Botnets allow adversaries to wage attacks on unprecedented scales at unprecedented rates, motivation for which is no longer just malice but profits instead. The longer botnets go undetected, the higher those profits.

I present in this thesis an architecture that leverages collaborative networks of peers in order to detect bots across the same. Not only is this architecture both automated and rapid, it is also high in true positives and low in false positives. More over, it accepts as realities insecurities in today's systems, tolerating bugs, complexity, monocultures, and interconnectivity alike. This architecture embodies my own definition of anomalous behavior: I say a system's behavior is anomalous if it correlates all too well with other networked, but otherwise independent, systems' behavior.

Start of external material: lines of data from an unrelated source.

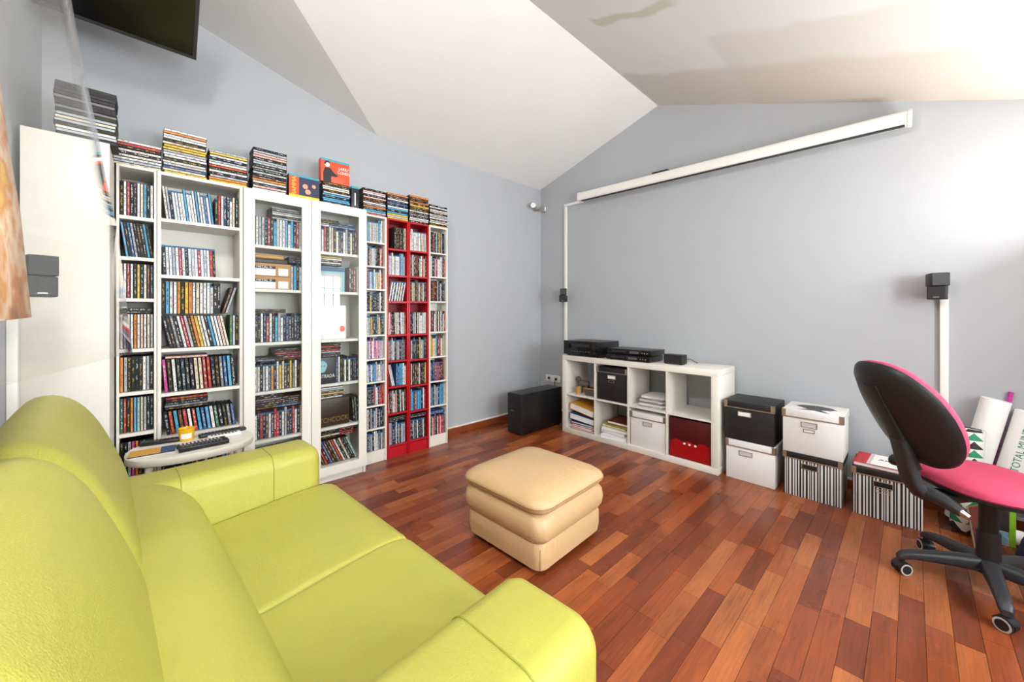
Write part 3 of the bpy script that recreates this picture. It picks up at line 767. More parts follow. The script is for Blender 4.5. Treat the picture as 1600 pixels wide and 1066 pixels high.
# ------------------------------------------------------------------ sofa
def chaikin(p, n=2):
    for _ in range(n):
        q = []
        for i in range(len(p)):
            a, b2 = p[i], p[(i + 1) % len(p)]
            q += [(a[0] * .75 + b2[0] * .25, a[1] * .75 + b2[1] * .25), (a[0] * .25 + b2[0] * .75, a[1] * .25 + b2[1] * .75)]
        p = q
    return p
def loaf(name, prof, u0, u1, er, m, parent, crown=0.0, shrink=0.5, keep=None, n=2, waves=0.0):
    """closed (v,z) profile swept along u with rounded ends; local x=u, y=-v"""
    prof = chaikin(prof, n)
    cv = sum(p[0] for p in prof) / len(prof); cz = sum(p[1] for p in prof) / len(prof)
    if keep: cv, cz = keep
    st = []
    for k in range(7):
        a = math.pi / 2 * k / 6; st.append((u0 + er * (1 - math.sin(a) if False else 1 - math.sin(a)) if False else u0 + er * (1 - math.cos(a)), math.sin(a)))
    m_ = 14
    for k in range(1, m_): st.append((u0 + er + (u1 - u0 - 2 * er) * k / m_, 1.0))
    for k in range(6, -1, -1):
        a = math.pi / 2 * k / 6; st.append((u1 - er * (1 - math.cos(a)), math.sin(a)))
    rg = []
    mx = max(abs(p[1] - cz) for p in prof)
    for (u, s) in st:
        w = (u - u0) / (u1 - u0); bulge = 1 + crown * (1 - (2 * w - 1) ** 2)
        ring = []
        for (vv, zz) in prof:
            dv, dz = vv - cv, zz - cz
            L = math.hypot(dv, dz) or 1e-6
            off = er * (1 - s)
            k = max(shrink, (L - off) / L) * bulge
            ring.append((u, -(cv + dv * k), cz + dz * k))
        rg.append(ring)
    return MB().rings(rg).build(name, m, parent, smooth=False if m is None else True)
sofa = thing('sofa', 'lime green leather two-seat sofa with padded headrests', 'sofa', (1.068, -2.968, 0), R(3.8))
LL = 'lime_leather'
def arm(u0, u1):
    b = MB(); rr = 0.055; ring = []
    hx, cx = (u1 - u0) / 2, (u0 + u1) / 2
    prof = rrect(hx, 0.26, rr, 6, cx, 0.34)
    prof = [(p[0], max(p[1], 0.05)) for p in prof]
    st = [(0.0, 0.045), (0.008, 0.022), (0.022, 0.008), (0.045, 0.0)]
    def rg(v, ins):
        out = []
        for (x, z) in prof:
            k = (1 - ins / hx); kz = 1 - ins / 0.26
            out.append((cx + (x - cx) * k, -v, 0.34 + (z - 0.34) * (kz if z > 0.34 else 1)))
        return out
    n = 10
    rs = [rg(v, i) for v, i in st] + [rg(0.045 + 0.83 * k / n, 0) for k in range(1, n + 1)] + [rg(0.90, 0.01), rg(0.915, 0.035)]
    o = b.rings(rs).build('armrest', LL, sofa, True)
    for v in (0.20, 0.50):
        pts = [(x, -v, z) for x, z in rrect(hx + 0.0005, 0.2605, rr, 5, cx, 0.34) if z > 0.12]
        i0 = min(range(len(pts)), key=lambda i: (pts[i][2], -pts[i][0] if True else 0))
        pts = sorted([p for p in pts if True], key=lambda p: math.atan2(p[2] - 0.2, p[0] - cx))
        MB().tube(pts, 0.0022, 6).build('seam', 'lime_seam', o)
    return o
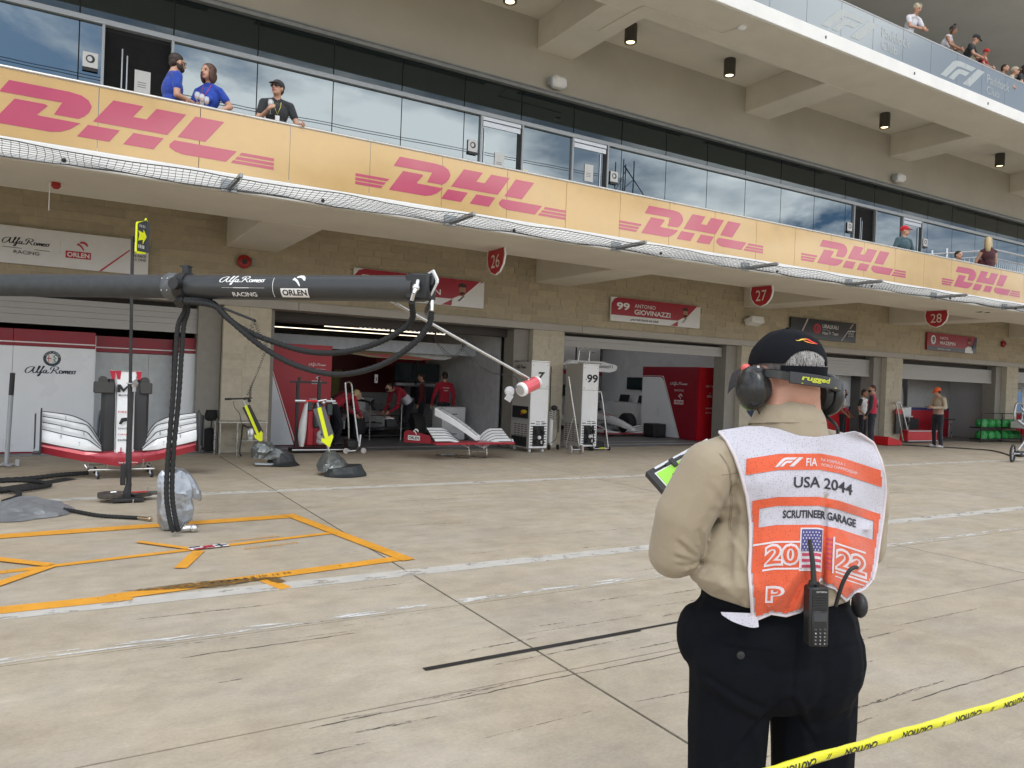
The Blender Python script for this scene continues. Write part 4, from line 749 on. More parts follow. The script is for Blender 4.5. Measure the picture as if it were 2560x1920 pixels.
# silver sheet bag round the gun on the hoses, and crumpled covers
def crumple(rings, amp, seed, sub=5, fr=7, creased=True):
    amp *= 1.8; sub = min(sub, 2)
    R0 = [[V(p) for p in r] for r in rings]; n = len(R0[0]); out = []
    cols = [smooth_path([r[k_ % n] for r in R0], sub) for k_ in range(n)]
    m_ = len(cols[0])
    for i in range(m_):
        ring = smooth_path([cols[k_][i] for k_ in range(n)], sub, closed=True); c = sum(ring, V((0, 0, 0)))/len(ring); o2 = []
        for p in ring:
            q = V((p.x*fr+seed, p.y*fr, p.z*fr)); d = (1-abs(NZ.noise(q))*2.2)*amp+NZ.noise(q*2.7)*amp*.5
            v = (p-c); v = v.normalized() if v.length > 1e-5 else V((0, 0, 0)); o2.append(p+v*d)
        out.append(o2)
    return out
def ringp(c, rx, ry, z, n=8, tilt=(0, 0), jit=0, seed=0, rot=0):
    random.seed(seed); o = []
    for k_ in range(n):
        a = 2*math.pi*k_/n+rot; j = 1+random.uniform(-jit, jit); x = rx*math.cos(a)*j; y = ry*math.sin(a)*j; o.append((c[0]+x, c[1]+y, z+tilt[0]*x+tilt[1]*y))
    return o
bagt = thing('wheel_gun_bag', 'upright silver sheet bag wrapped round the hose ends beside the orange line', 'bag', (1.0, 8.05, 0))
random.seed(33); bz = [(.012, .07, .06, .94), (.03, .11, .08, .965), (.10, .155, .11, .985), (.20, .165, .12, .985), (.30, .155, .12, .98), (.40, .165, .11, .97), (.47, .15, .09, .96), (.54, .13, .08, .955), (.575, .11, .05, .96)]
def sq(cx, cy, rx, ry, z, n=14):
    o = []
    for k in range(n): a = 2*math.pi*k/n+.25; c, s_ = math.cos(a), math.sin(a); p = 1/(abs(c)**3.5+abs(s_)**3.5)**(1/3.5); j = 1+random.uniform(-.13, .09); o.append((cx+rx*c*p*j, cy+ry*s_*p*j, z+random.uniform(-.024, .024)*(z > .05)))
    return o
mb = MB(); mb.loft([sq(cx, 8.08, rx, ry, z) for z, rx, ry, cx in bz]); mb.build('cover', silver, bagt, ang=16)
mb = MB(); mb.loft(crumple([ringp((1.0, 8.14), .05, .05, .60, 8, (.0, 0), seed=9), ringp((1.04, 8.14), .08, .07, .575, 8, (-.5, 0), jit=.1, seed=9), ringp((1.09, 8.13), .10, .09, .48, 8, (-.6, 0), jit=.1, seed=8), ringp((1.13, 8.12), .09, .08, .38, 8, (-.6, 0), jit=.1, seed=7), ringp((1.15, 8.12), .06, .06, .30, 8, (-.5, 0), seed=7)], .008, 5, 4, 9)); mb.build('folded_flap', silver, bagt, ang=14)
mb = MB(); mb.tube([(1.03, 7.93, .035), (1.12, 7.92, .04)], .034, 14); mb.ell((1.13, 7.9, .04), .04, 14, 10); mb.tube([(1.0, 7.9, .02), (1.05, 7.9, .1)], .012, 8); mb.build('gun_nose', chrome, bagt)
ct = thing('silver_cover', 'flat silver sheet lying folded on the concrete by the black hoses', 'cover', (-.3, 9.4, 0))
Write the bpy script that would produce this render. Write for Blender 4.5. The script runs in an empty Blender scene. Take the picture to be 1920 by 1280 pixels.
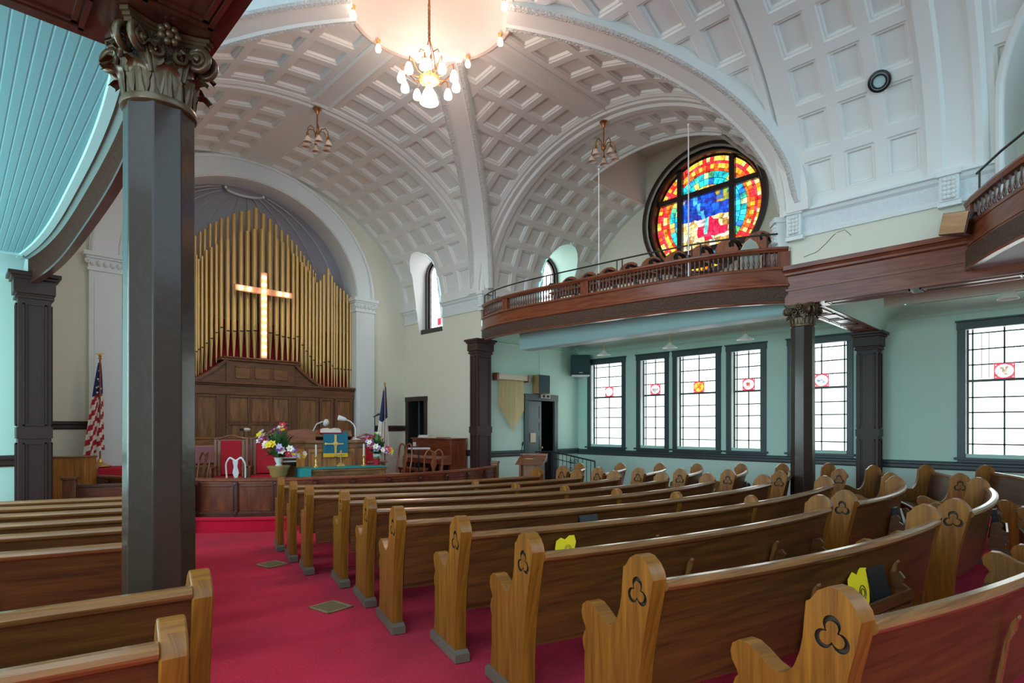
import bpy, bmesh, math, random
from mathutils import Vector, Matrix
random.seed(7)
R = math.radians
PI = math.pi
SC = bpy.context.scene
COL = SC.collection
ZE = 1.52                      # eye height; heights below written as ZE + h are measured from the eye

# ------------------------------------------------------------------ materials
def new_mat(name):
    m = bpy.data.materials.new(name); m.use_nodes = True
    nt = m.node_tree; b = nt.nodes['Principled BSDF']
    return m, nt, b
def link(nt, a, b): nt.links.new(a, b)
def node(nt, t, **kw):
    n = nt.nodes.new(t)
    for k, v in kw.items():
        if k in n.inputs: n.inputs[k].default_value = v
        else: setattr(n, k, v)
    return n
def plain(name, col, rough=.5, metal=0., spec=.5, coat=0., bump=0., bscale=60., vary=0., vscale=3.):
    m, nt, b = new_mat(name)
    b.inputs['Base Color'].default_value = (*col, 1); b.inputs['Roughness'].default_value = rough
    b.inputs['Metallic'].default_value = metal; b.inputs['Specular IOR Level'].default_value = spec
    b.inputs['Coat Weight'].default_value = coat; b.inputs['Coat Roughness'].default_value = .12
    tc = node(nt, 'ShaderNodeTexCoord')
    if bump:
        n = node(nt, 'ShaderNodeTexNoise', Scale=bscale, Detail=4.); link(nt, tc.outputs['Object'], n.inputs['Vector'])
        bp = node(nt, 'ShaderNodeBump', Strength=bump, Distance=.02); link(nt, n.outputs['Fac'], bp.inputs['Height']); link(nt, bp.outputs[0], b.inputs['Normal'])
    if vary:
        n = node(nt, 'ShaderNodeTexNoise', Scale=vscale, Detail=6.); link(nt, tc.outputs['Object'], n.inputs['Vector'])
        r = node(nt, 'ShaderNodeValToRGB')
        r.color_ramp.elements[0].position = .3; r.color_ramp.elements[1].position = .7
        r.color_ramp.elements[0].color = (*[c * (1 - vary) for c in col], 1); r.color_ramp.elements[1].color = (*[min(1, c * (1 + vary)) for c in col], 1)
        link(nt, n.outputs['Fac'], r.inputs[0]); link(nt, r.outputs[0], b.inputs['Base Color'])
    return m
def wood(name, dark, light, rough=.35, sx=1.6, sy=26., coat=.25, bump=.12):
    m, nt, b = new_mat(name)
    uv = node(nt, 'ShaderNodeUVMap'); mp = node(nt, 'ShaderNodeMapping'); mp.inputs['Scale'].default_value = (sx, sy, 1)
    link(nt, uv.outputs[0], mp.inputs[0])
    n1 = node(nt, 'ShaderNodeTexNoise', Scale=1.5, Detail=7., Roughness=.6, Distortion=.7); link(nt, mp.outputs[0], n1.inputs['Vector'])
    mp2 = node(nt, 'ShaderNodeMapping'); mp2.inputs['Scale'].default_value = (sx * 2.2, sy * 5, 1); link(nt, uv.outputs[0], mp2.inputs[0])
    n2 = node(nt, 'ShaderNodeTexNoise', Scale=2., Detail=3.); link(nt, mp2.outputs[0], n2.inputs['Vector'])
    mx = node(nt, 'ShaderNodeMath', operation='ADD'); mm = node(nt, 'ShaderNodeMath', operation='MULTIPLY'); mm.inputs[1].default_value = .35
    link(nt, n2.outputs['Fac'], mm.inputs[0]); link(nt, n1.outputs['Fac'], mx.inputs[0]); link(nt, mm.outputs[0], mx.inputs[1])
    r = node(nt, 'ShaderNodeValToRGB'); r.color_ramp.elements[0].position = .45; r.color_ramp.elements[1].position = .9
    r.color_ramp.elements[0].color = (*dark, 1); r.color_ramp.elements[1].color = (*light, 1)
    link(nt, mx.outputs[0], r.inputs[0]); link(nt, r.outputs[0], b.inputs['Base Color'])
    b.inputs['Roughness'].default_value = rough; b.inputs['Specular IOR Level'].default_value = .38; b.inputs['Coat Weight'].default_value = coat; b.inputs['Coat Roughness'].default_value = .18
    bp = node(nt, 'ShaderNodeBump', Strength=bump, Distance=.004); link(nt, mx.outputs[0], bp.inputs['Height']); link(nt, bp.outputs[0], b.inputs['Normal'])
    return m
def glow(name, col, s):
    m, nt, b = new_mat(name); b.inputs['Base Color'].default_value = (*[min(1, c) for c in col], 1)
    b.inputs['Emission Color'].default_value = (*col, 1); b.inputs['Emission Strength'].default_value = s
    return m
def glass_colours(name, s):
    m, nt, b = new_mat(name); a = node(nt, 'ShaderNodeVertexColor', layer_name='Col')
    tc = node(nt, 'ShaderNodeTexCoord'); n = node(nt, 'ShaderNodeTexNoise', Scale=9., Detail=3.); link(nt, tc.outputs['Object'], n.inputs['Vector'])
    r = node(nt, 'ShaderNodeValToRGB'); r.color_ramp.elements[0].position = .3; r.color_ramp.elements[1].position = .62
    r.color_ramp.elements[0].color = (.25, .25, .25, 1); r.color_ramp.elements[1].color = (1, 1, 1, 1); link(nt, n.outputs['Fac'], r.inputs[0])
    mx = node(nt, 'ShaderNodeMix', data_type='RGBA', blend_type='MULTIPLY'); mx.inputs['Factor'].default_value = 1
    link(nt, a.outputs[0], mx.inputs['A']); link(nt, r.outputs[0], mx.inputs['B'])
    link(nt, mx.outputs['Result'], b.inputs['Emission Color']); b.inputs['Emission Strength'].default_value = s
    b.inputs['Base Color'].default_value = (.02, .02, .02, 1); b.inputs['Roughness'].default_value = .2
    return m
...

I provide empirical validation that collaborative detection of bots can indeed work. I validate my ideas in both simulation and the wild. Through simulations with traces of 9 variants of worms and 25 non-worms, I find that two peers, upon exchanging summaries of system calls recently executed, can decide that they are, more likely than not, both executing the same worm as often as 97% of the time. I deploy an actual prototype of my architecture to a network of 29 systems with which I monitor and analyze 10,776 processes, inclusive of 511 unique non-worms (873 if unique versions constitute unique non-worms). Using that data, I expose the utility of temporal consistency (similarity over time in worms' and non-worms' invocations of system calls) in collaborative detection.

I identify properties with which to distinguish non-worms from worms 99% of the time. I find that a collaborative network, using patterns of system calls and simple heuristics, can detect worms running on multiple hosts. And I find that collaboration among peers significantly reduces the risk of false positives because of the unlikely, simultaneous appearance across peers of non-worm processes with, worm-like properties.